MONTREAL _ Brett Cecil is supposed to get the saves this season.

The final one of the exhibition season went to infielder Jonathan Diaz … before the game even began.

Behind the mound stood Russell Martin’s father, also named Russell, playing the U.S. and Canadian anthems on his sax.

“I was OK for an maybe one anthem and 3/4,” said Martin, “but my dad got me near the end of the Canadian anthem.

“I was crying, Jon Diaz gave me a hug … right when I needed a hug. I put water on my face as soon as I was finished so no one would know.”

Martin said that his teammates didn’t know what to expect for the hometown hero returning.

As homecomings go it was sweet music.

Only for Martin’s father.

As pre-season games go it was like no other …
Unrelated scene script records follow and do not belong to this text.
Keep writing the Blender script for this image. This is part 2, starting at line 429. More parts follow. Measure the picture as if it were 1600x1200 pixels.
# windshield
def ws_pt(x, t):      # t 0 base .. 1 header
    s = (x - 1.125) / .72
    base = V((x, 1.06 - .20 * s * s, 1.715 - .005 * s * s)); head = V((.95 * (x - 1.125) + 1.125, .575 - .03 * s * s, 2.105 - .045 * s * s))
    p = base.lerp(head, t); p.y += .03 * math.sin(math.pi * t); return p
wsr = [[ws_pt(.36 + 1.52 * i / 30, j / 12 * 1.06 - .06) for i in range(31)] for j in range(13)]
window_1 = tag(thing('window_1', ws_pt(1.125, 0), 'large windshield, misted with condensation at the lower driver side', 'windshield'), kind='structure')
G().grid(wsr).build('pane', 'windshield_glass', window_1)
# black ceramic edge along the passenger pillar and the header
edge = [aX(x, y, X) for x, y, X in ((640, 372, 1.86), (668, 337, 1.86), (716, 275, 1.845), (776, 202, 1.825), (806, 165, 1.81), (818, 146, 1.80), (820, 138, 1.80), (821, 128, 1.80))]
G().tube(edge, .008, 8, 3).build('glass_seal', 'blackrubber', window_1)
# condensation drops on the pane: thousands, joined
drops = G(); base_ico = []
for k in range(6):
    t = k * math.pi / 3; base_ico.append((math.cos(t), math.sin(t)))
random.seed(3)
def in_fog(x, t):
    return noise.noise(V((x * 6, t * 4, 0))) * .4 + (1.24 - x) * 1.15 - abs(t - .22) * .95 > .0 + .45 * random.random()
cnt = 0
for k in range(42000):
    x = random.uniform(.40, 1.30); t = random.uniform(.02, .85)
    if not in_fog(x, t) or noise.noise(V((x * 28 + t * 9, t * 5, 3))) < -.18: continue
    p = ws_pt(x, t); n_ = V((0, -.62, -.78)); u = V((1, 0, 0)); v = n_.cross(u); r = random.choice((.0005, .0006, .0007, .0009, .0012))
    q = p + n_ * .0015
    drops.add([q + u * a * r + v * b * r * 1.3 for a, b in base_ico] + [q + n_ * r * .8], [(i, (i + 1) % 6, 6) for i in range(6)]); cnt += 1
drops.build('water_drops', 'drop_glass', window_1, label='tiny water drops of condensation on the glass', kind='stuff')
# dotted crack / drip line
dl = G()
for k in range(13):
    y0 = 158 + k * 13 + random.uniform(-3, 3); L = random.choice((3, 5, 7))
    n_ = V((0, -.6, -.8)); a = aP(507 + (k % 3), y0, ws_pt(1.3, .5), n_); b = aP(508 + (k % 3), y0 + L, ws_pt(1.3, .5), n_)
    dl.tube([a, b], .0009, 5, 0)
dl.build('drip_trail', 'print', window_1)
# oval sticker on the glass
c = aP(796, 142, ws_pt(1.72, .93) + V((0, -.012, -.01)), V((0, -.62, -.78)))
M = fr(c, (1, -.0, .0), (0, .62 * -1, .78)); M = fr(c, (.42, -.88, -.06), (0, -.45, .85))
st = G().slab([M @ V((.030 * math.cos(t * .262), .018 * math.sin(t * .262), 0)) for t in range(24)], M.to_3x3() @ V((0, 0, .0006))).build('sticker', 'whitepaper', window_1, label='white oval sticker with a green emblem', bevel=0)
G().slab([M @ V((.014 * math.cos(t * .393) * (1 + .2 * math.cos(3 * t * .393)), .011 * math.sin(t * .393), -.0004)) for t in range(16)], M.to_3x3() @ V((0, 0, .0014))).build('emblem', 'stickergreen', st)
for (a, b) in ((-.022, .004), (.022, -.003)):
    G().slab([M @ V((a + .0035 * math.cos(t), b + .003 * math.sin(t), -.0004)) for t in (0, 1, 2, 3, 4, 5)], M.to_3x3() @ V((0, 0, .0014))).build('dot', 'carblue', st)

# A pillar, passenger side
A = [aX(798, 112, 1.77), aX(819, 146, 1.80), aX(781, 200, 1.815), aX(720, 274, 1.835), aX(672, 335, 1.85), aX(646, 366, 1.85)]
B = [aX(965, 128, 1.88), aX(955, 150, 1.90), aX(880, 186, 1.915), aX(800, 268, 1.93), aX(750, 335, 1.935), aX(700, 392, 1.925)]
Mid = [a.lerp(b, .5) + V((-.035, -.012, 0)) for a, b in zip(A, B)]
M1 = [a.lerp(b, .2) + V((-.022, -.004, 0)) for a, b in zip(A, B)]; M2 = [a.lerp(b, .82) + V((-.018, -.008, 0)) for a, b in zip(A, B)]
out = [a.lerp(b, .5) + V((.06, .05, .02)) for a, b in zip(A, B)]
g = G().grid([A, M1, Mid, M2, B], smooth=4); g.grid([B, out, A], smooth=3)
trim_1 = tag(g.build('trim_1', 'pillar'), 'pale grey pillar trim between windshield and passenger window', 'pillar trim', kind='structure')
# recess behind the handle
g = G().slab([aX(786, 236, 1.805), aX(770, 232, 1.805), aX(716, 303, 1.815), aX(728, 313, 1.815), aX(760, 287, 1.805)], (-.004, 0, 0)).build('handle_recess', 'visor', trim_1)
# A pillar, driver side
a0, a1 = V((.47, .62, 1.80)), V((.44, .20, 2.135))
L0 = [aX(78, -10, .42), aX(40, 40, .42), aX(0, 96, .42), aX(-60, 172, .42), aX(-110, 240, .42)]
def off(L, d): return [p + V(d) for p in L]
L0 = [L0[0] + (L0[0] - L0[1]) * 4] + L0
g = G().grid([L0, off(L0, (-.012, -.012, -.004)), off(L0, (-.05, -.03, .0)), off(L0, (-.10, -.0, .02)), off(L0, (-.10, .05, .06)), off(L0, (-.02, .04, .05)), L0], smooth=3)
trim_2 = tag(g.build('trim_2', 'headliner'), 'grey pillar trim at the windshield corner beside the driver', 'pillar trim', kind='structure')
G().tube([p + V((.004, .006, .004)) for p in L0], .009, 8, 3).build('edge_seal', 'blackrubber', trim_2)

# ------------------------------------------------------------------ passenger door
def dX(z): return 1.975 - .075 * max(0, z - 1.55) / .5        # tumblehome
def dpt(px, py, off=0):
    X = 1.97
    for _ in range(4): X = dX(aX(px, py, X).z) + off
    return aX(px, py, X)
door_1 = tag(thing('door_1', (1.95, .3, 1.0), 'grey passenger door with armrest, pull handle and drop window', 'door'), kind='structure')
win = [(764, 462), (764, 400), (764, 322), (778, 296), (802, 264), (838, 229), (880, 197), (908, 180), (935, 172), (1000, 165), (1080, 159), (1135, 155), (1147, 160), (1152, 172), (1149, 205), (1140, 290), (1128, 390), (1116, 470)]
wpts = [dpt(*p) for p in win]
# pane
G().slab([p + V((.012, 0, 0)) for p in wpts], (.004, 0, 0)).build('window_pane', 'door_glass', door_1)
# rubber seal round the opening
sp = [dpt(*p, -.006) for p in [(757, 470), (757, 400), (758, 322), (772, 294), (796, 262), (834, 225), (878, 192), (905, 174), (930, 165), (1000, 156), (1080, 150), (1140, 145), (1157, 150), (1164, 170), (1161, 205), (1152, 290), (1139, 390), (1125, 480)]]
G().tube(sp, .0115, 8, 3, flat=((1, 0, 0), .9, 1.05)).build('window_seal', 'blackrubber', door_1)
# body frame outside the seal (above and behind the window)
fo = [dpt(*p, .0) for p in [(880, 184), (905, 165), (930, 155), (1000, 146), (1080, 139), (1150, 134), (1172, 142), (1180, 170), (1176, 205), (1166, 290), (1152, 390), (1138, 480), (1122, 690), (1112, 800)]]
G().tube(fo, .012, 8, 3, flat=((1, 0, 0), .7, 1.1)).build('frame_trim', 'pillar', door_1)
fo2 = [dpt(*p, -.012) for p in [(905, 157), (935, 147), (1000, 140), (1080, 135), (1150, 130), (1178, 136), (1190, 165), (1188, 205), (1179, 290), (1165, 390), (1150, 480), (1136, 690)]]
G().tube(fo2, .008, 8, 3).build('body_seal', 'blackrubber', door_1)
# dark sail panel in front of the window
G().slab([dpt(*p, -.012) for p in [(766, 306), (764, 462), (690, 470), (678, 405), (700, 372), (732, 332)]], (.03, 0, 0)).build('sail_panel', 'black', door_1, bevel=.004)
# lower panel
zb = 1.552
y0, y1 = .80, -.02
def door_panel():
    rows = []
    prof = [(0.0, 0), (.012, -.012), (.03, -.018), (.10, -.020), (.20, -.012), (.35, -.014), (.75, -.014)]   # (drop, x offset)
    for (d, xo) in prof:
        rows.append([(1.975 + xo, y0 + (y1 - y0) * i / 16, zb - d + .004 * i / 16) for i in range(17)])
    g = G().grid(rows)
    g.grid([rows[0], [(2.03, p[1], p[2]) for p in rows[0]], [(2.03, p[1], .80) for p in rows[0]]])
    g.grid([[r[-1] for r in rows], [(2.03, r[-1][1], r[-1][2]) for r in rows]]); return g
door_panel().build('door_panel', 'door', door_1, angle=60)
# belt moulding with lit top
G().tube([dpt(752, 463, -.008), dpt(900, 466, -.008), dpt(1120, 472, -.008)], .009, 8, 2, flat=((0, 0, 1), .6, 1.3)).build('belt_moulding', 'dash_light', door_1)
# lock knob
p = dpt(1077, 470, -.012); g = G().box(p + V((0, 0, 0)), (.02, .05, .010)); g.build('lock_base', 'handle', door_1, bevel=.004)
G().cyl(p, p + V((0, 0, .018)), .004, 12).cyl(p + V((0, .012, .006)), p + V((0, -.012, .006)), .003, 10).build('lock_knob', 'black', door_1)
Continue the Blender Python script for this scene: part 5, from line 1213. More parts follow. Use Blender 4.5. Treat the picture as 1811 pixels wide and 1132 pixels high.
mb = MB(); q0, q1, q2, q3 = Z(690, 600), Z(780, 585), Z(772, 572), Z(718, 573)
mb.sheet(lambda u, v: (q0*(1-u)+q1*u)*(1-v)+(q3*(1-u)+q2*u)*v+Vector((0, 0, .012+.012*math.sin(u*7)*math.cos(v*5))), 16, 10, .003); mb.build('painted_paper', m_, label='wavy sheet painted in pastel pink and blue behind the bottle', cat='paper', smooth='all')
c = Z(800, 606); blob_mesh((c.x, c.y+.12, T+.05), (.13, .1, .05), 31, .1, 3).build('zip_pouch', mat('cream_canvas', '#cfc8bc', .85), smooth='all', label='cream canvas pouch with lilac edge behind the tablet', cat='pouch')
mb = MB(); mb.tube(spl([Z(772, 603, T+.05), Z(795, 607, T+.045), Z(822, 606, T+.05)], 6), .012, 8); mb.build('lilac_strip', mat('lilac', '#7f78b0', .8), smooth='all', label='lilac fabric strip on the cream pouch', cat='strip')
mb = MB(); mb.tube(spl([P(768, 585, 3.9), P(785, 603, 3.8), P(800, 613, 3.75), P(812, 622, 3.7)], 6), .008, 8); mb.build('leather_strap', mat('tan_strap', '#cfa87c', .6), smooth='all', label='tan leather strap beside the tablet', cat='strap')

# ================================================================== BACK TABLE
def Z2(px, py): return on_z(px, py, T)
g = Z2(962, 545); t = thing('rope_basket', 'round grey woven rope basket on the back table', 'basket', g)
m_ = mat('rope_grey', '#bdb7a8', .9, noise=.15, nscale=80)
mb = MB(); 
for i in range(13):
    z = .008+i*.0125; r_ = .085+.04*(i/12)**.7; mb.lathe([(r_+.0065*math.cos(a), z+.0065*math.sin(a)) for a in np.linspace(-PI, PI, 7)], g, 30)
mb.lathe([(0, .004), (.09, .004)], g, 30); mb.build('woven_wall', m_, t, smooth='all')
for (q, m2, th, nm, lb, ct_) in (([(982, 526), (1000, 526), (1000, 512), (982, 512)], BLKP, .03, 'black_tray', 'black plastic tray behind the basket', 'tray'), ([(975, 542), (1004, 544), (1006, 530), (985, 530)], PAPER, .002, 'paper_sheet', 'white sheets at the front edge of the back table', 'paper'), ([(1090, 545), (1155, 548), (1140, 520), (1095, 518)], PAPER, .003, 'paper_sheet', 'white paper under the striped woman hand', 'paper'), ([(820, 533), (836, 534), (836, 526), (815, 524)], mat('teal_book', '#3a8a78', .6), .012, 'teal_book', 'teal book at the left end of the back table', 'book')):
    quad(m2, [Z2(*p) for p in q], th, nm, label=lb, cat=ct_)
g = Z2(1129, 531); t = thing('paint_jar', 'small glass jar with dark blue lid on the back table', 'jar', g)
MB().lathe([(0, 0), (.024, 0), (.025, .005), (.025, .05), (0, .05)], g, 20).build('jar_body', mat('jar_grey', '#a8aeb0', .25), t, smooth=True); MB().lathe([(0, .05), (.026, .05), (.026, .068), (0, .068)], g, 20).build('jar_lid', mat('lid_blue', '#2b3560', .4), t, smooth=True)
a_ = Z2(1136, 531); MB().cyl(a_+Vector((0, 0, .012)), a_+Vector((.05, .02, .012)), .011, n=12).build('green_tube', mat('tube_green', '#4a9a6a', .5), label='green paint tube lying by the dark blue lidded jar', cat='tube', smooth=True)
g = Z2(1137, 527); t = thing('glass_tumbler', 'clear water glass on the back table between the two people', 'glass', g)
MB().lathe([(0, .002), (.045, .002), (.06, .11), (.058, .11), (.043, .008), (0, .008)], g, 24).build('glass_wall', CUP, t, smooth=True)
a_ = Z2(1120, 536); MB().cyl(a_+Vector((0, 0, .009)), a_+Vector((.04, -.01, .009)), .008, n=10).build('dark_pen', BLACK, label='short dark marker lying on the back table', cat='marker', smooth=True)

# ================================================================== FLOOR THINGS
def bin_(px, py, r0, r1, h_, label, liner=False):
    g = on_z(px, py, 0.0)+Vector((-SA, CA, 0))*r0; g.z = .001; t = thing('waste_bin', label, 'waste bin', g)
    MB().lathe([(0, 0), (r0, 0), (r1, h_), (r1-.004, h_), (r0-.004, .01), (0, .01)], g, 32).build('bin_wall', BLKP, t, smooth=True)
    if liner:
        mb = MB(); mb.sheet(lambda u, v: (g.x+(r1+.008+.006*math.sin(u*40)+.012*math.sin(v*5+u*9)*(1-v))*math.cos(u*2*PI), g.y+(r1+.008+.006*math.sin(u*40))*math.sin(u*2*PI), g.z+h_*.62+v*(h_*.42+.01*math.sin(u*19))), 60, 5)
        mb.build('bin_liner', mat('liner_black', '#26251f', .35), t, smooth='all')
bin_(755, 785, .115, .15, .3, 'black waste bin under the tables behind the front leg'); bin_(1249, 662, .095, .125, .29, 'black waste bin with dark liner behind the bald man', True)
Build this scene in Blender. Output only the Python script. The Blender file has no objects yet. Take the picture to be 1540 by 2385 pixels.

“I felt like a kid, it felt like my first game in the big leagues and I’ve played nine years, over 1,000 games,” said a drained Martin after his return to Montreal and the Olympic Stadium. “My dad got me.”

Martin’s father, sounded a lot like jazz saxophonist John Coltrane wearing a blue Blue Jays jersey with his son’s No. 55 on his back. And when he was finished the father tapped his hand to his heart.

“A lot of guys didn’t know it was my dad,” Martin said. “I really wanted to do something special that first at-bat, something cool. Jason Marquis was cooler.”

Martin flew out in the first against Marquis.

He bounced out in the fourth and again in the sixth.

No matter for the Montrealer, who was welcomed back with open lungs and rhythmic clapping.

The Blue Jays catcher was cheered from the time his picture was shown on the scoreboard during the anthems as his pop played the anthem until the top of the eighth.

Manager John Gibbons — never one for the theatrics — brought in lefty Aaron Loup to pitch. Martin caught Loup’s warm ups and then Gibbons headed to the mound for one of the few times this spring.

Gibbons wasn’t making a pitching change, but rather he made the trip to remove his catcher.

Martin headed to the bench for another ovation from the crowd of 46,314 fans. It was like each time his name was introduced, or even when he hit a loud foul down the right field line.

Dioner Navarro came on to catch the final two innings. As Martin neared the first base dugout and in the midst of yet another standing ovation he tapped his hand over his chest … as his father had done hours earlier.

It was a good thing Gibbons hooked Martin.

Imagine the risk he would have taken going behind the plate without his chest protector or shin guards.

But really it was all part of Gibbons master plan.

Martin was making an exit the way Mariano Rivera did in 2013 at the end of his career as a New York Yankee, as the applause metre climbed.

The crowd cheered when the catcher was shown three times during the anthems. It booed with mayor Denis Coderre, who threw out the ceremonial first pitch.

Skip Schumaker hit a two-run single to left after Loup issued a one-out walk, a single and a wild pitch as the Reds scored a 2-0 win.

Olympic Stadium with 15,000 people used to sound louder than a sold-out SkyDome did 25 years ago. And the noise level was through the roof during pre-game introductions as both Orlando Cabrera and Vladimir Guerrero were honored pre game.

Cabrera played 15 years in the majors, winning two gold gloves. He spent eight years with the Expos. Guerrero spent 16 years in the majors, eight with Montreal, earning nine all-star selections and the 2004 Los Angeles Angels.

The Montreal Canadiens’ entertainment arm, evenko, put on a pre-game light show at darkened Olympic Stadium with pictures or holograms of the Jays shown on the infield. As pre-game shows go, it was a good one.

And Hall of Famer Robbie Alomar, and Cito Gaston will be honored before Saturday afternoon’s game.